Histoire par Mme. Simone Skolnik-Ariel
Mes parents n’ont pas trouvé de travail pendant les huit premiers mois. Je pense que tous ceux qui sont arrivés à cette époque n’ont pas eu la vie facile. Après avoir épuisé leur petit capital, mes parents ont essayé de vendre les quelques tissus et le matériel de broderie qu’ils avaient pu ramener de France. Et ils ont commencé à faire ce qu’ils faisaient en France, ” la chine “.
Mon père, qui brodait lui-même, ce qui était rare pour un homme, allait vendre sur le marché à la place de l’Ile, des broderies, des tissus, des dentelles, des choses que les femmes de l’époque, très coquettes, prisaient plus qu’aujourd’hui.
Si des dames lui demandaient un certain dessin, il pouvait composer lui-même. Mon père était peut-être le seul à vendre du tissu au mètre et ses dessins de broderie. Plus tard, trois ou quatre ans après, il tenait un petit magasin à la place (de) Bel-Air, qui s’appelait ” Au Paradis des Dames”
L’AMBIANCE
Je sais que certains dimanches, mon père allait jouer aux cartes, ou discuter avec des amis à la société qui s’appelait Bikour Holim , c’était une société de bienfaisance.
Autour de 1920, ma mère a tout de suite eu des réunions avec des dames d’ici, comme Mme Gérson ou Mme Sultani.
Parfois cela se passait chez ma mère. En été on allait prendre l’air, on était des dizaines, souvent au bord du lac, à la Gabiule, près de Corsier. Il y avait un restaurant où l’on pouvait emporter ses borekas, ainsi que d’autres spécialités séfarades, et même éplucher des concombres, à condition évidemment de prendre les boissons du restaurant. On pique-niquait beaucoup entre 1920-30, presque tous les dimanches.

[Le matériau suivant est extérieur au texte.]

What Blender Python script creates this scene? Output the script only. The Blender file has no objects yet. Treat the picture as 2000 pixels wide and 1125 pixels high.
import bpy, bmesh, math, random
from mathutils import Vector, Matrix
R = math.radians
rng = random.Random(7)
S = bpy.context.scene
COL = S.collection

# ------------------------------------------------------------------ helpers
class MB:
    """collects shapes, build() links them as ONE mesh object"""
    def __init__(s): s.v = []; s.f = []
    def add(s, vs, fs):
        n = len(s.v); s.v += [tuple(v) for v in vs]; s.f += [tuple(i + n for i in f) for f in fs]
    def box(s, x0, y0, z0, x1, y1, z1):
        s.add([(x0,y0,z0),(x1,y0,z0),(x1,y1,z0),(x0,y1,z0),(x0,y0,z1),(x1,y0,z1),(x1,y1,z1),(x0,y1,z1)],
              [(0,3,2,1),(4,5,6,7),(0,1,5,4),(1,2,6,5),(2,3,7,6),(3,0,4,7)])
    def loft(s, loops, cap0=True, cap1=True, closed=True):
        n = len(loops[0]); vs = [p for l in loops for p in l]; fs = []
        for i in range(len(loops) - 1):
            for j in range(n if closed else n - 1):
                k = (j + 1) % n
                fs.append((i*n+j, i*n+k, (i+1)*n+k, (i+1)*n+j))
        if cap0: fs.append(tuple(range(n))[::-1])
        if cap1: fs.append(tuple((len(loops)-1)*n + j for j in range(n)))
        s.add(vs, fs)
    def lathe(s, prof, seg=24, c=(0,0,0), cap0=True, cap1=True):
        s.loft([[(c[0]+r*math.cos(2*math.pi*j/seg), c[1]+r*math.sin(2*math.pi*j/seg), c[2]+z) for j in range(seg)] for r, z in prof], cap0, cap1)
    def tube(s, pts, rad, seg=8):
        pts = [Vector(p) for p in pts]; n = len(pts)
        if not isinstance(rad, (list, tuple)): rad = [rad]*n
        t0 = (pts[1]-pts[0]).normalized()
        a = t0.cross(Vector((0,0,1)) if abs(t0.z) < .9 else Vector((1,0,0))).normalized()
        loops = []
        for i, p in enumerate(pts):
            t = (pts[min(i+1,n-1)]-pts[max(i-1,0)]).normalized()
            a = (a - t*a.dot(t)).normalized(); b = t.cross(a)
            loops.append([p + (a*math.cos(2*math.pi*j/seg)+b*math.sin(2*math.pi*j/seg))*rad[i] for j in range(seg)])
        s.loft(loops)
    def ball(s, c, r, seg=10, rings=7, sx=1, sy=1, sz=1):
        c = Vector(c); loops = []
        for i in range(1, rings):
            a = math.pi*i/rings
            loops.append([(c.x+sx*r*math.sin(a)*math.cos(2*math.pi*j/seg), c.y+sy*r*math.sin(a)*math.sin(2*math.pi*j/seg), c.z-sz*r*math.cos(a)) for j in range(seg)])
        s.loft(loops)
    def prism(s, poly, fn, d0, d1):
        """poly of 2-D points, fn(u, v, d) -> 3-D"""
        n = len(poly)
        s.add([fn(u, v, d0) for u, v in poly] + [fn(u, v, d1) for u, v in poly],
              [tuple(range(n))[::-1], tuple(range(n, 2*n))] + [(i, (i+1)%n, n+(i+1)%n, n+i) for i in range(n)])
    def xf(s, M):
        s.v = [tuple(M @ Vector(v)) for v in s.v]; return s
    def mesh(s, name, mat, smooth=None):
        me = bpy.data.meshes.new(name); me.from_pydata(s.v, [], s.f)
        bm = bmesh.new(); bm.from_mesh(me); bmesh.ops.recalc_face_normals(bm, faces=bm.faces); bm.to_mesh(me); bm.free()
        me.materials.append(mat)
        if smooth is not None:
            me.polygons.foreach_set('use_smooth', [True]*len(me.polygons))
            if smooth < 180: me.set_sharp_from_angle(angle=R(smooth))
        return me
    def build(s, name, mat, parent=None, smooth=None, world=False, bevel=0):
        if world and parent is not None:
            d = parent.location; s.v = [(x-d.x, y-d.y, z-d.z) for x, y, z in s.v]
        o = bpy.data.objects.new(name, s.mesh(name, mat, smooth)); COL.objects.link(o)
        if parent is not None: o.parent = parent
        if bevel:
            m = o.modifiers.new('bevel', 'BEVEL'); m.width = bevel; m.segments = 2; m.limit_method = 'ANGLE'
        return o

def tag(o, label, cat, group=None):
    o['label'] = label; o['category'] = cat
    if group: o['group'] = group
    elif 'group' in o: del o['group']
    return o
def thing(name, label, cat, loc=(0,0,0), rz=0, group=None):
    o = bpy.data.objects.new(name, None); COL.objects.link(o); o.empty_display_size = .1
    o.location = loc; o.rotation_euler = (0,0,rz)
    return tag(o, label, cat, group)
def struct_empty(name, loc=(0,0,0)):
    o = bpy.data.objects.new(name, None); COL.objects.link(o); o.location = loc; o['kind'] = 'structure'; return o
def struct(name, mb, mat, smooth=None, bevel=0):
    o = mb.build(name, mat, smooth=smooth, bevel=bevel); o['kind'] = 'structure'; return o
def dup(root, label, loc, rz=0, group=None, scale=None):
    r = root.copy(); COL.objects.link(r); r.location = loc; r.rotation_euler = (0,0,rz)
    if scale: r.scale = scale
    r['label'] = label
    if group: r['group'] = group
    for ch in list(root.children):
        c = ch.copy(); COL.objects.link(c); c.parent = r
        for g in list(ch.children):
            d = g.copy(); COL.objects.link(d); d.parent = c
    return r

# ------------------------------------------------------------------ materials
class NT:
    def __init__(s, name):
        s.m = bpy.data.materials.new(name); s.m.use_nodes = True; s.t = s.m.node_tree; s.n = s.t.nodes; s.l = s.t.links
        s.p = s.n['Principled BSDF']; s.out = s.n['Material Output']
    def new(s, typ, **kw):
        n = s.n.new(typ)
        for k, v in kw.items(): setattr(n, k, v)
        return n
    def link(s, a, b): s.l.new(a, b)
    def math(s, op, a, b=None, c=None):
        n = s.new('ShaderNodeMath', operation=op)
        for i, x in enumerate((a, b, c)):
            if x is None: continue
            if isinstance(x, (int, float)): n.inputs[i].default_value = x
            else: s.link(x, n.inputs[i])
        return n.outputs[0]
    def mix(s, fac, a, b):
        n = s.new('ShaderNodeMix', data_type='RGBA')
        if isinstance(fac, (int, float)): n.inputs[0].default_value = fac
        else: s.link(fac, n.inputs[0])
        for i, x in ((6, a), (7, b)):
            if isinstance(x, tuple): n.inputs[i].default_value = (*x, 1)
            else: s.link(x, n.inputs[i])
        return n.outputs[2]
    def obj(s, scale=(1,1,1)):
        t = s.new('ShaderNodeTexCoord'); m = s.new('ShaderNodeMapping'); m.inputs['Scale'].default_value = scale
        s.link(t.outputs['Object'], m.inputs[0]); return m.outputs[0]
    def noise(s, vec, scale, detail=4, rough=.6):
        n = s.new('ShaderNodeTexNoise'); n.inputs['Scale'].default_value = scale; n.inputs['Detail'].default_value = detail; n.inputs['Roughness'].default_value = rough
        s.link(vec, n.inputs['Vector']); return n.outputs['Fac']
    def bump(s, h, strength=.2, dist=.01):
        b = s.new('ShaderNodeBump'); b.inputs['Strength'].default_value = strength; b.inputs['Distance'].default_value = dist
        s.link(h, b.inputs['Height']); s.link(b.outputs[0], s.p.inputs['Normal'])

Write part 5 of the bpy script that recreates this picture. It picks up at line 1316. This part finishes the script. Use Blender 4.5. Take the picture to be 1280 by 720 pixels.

On faisait des réunions, on jouait, on chantait. Ma mère, qui avait appris beaucoup de poésies en Turquie – elle avait été à l’Alliance Israélite, elle savait bien le français et aimait bien réciter – voulait mettre un peu d’animation. Alors, elle faisait pour ces dames de petites parodies sur les fables de La Fontaine. Elle brodait, elle faisait des choses en rapport avec les dames d’ici. Et ces dames étaient contentes d’avoir quelqu’un qui les dirigeait un peu dans les divertissements.
– De la publication « Acuerdos » par Mme Ida Dery.